India abuzz with Satya Nadella’s hiring

In choosing Satya Nadella as CEO of Microsoft, the company has not only chosen an accomplished technologist and administrator but what’s turning out to be a favorite son of his home country, India. Nadella’s appointment is front page news in India (well, it pretty much is all across the world), and a number of publications are running background pieces and fairly gushing over him in video news pieces.

Nadella grew up in India’s technology capitol Hyderabad, and went to high school (at  Hyderabad Public School) in some pretty illustrious company, which the Economic Times points out in an infographic:

(hat tip: @Vasudevg, who retweeted)

Colleagues at the Manipal University, where Nadella did his undergraduate work before coming to the United States to attain Masters degrees from the University of Wisconsin and the University of Chicago, are also proud of their former student. A post a few days before Nadella’s official appointment was announced has Manipal University “bask(ing) in Satya Nadella’s glory“, according to The Times of India (where pop-ups and intrusive advertising are alive and well, just warning you!):

Exemplifying what it meant for the university, chancellor, Dr Ramdas M Pai told TOI: “(I am) very very proud that one of our students has got the top job in the corporate world. Yes, it is a great day for Manipal University. Every single student, past and present will cherish this glorious moment. Satya’s great achievement has done Manipal Institute of Technology and Manipal University proud.”

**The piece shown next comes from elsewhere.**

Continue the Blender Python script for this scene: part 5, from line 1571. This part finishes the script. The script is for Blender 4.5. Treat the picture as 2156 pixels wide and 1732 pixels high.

India and its 1.24 billion people will be a strategic battleground in the coming years as the increasingly mobile-centric computing world looks to emerging markets for growth, some of that competition coming from within India itself, as a new report by the Indian Software Products Industry Roundtable is projecting that the Indian software industry could be a $100 billion business by 2025. Microsoft and Nokia have both been popular favorites in India, and while it may not have been a reason for the choice, appointing Satya Nadella as CEO can’t have hurt Microsoft’s standing in the second most populous country in the world.